■ **SUPPLIED DATA**
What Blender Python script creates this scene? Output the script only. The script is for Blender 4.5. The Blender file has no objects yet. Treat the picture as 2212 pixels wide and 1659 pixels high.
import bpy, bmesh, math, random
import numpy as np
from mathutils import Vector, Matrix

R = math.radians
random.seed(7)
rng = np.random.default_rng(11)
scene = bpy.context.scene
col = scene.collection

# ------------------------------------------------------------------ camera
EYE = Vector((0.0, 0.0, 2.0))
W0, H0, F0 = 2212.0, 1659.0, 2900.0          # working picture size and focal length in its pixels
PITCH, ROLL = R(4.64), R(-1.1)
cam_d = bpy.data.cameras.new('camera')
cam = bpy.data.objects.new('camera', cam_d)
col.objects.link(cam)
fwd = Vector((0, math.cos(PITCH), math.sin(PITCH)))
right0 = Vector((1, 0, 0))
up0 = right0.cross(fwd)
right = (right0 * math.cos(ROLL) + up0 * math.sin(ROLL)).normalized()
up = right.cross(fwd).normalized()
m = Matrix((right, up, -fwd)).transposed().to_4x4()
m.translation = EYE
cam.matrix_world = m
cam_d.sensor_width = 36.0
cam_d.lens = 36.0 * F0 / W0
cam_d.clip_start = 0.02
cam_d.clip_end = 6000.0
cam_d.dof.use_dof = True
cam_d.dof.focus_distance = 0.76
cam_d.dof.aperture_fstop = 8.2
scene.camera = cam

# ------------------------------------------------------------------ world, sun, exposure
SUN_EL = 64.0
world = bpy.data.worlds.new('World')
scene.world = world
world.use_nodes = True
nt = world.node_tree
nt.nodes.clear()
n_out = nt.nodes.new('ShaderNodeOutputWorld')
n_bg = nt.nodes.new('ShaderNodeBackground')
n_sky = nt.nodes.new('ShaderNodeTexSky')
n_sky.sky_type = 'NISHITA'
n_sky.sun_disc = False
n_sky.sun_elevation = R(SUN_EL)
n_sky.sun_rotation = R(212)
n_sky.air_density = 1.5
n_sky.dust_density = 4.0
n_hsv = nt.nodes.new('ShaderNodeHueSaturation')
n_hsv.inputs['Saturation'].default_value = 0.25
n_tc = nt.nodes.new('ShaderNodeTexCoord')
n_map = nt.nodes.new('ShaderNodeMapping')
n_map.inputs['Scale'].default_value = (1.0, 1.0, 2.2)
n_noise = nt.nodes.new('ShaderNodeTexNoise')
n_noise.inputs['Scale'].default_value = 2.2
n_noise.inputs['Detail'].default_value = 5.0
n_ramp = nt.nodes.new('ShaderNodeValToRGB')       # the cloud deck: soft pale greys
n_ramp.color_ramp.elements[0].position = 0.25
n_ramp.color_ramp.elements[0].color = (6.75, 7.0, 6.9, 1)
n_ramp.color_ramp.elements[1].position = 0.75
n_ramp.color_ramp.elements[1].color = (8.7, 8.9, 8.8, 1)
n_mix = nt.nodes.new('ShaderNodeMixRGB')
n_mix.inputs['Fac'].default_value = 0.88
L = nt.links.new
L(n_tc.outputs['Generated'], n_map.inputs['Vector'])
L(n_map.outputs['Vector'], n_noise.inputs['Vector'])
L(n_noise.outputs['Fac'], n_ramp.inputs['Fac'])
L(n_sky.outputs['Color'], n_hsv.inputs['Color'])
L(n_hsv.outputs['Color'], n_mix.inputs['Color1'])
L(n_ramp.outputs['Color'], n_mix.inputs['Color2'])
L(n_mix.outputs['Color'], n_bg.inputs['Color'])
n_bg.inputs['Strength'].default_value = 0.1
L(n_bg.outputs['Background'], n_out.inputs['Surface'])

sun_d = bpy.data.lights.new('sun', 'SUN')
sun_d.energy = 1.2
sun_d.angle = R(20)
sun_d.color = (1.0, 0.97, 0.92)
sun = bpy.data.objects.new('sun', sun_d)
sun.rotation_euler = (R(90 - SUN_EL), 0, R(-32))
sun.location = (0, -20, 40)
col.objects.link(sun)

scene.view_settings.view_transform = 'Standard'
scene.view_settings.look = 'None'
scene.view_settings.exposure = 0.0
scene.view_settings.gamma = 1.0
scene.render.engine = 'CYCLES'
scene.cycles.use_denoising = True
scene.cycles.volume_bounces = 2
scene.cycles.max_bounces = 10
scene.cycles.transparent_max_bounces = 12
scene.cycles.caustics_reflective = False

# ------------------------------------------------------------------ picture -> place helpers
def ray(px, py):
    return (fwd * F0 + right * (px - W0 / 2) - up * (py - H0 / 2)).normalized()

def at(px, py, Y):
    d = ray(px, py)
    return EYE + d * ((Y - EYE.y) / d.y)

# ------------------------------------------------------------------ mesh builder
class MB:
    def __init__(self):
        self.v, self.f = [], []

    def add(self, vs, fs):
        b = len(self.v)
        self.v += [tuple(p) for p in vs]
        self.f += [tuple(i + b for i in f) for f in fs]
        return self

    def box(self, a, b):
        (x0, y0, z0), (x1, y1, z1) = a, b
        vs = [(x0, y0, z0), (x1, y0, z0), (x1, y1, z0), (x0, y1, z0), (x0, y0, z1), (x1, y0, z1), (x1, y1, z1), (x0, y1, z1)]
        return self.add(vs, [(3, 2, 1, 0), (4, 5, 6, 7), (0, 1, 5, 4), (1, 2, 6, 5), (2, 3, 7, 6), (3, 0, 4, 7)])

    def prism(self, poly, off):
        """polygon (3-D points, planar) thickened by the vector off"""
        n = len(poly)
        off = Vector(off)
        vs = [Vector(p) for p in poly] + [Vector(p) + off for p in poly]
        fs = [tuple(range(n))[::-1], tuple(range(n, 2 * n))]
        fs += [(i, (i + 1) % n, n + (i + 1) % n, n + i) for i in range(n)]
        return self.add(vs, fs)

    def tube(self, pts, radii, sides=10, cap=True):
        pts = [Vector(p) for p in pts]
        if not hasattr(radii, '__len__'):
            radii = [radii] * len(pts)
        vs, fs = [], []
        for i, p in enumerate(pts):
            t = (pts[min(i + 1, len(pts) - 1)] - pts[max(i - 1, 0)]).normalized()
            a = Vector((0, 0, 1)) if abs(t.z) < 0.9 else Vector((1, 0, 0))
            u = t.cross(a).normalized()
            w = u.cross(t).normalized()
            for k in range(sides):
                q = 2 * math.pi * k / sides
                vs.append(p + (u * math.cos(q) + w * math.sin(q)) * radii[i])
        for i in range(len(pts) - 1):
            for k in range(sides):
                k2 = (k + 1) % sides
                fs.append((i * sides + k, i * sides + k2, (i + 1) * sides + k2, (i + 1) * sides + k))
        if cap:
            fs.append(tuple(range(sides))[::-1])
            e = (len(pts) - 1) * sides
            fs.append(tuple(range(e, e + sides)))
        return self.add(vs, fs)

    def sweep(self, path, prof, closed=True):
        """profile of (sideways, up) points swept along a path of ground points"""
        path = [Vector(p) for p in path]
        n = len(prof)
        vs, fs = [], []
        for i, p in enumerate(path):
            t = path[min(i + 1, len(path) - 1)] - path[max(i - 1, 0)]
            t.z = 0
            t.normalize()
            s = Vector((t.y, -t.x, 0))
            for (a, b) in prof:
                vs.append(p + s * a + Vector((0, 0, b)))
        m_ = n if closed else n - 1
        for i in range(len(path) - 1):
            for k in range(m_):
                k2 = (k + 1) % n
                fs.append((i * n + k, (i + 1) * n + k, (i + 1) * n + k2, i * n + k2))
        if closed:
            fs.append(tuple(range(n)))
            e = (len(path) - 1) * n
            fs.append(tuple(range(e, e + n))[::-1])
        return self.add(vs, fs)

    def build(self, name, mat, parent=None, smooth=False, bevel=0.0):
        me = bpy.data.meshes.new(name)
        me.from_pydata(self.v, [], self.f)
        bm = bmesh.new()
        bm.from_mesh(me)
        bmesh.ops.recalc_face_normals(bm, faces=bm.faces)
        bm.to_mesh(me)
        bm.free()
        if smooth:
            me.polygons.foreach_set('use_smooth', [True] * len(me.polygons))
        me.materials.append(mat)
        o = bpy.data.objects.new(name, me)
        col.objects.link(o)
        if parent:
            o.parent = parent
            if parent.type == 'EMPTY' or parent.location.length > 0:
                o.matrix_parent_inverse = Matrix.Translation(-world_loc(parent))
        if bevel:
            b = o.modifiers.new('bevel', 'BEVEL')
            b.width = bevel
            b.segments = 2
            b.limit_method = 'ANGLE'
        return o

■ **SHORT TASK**
Locate all lines in the listing above with the word "pixels" and copy them.

■ **TASK ANSWER**
What Blender Python script creates this scene? Output the script only. The script is for Blender 4.5. The Blender file has no objects yet. Treat the picture as 2212 pixels wide and 1659 pixels high.
W0, H0, F0 = 2212.0, 1659.0, 2900.0          # working picture size and focal length in its pixels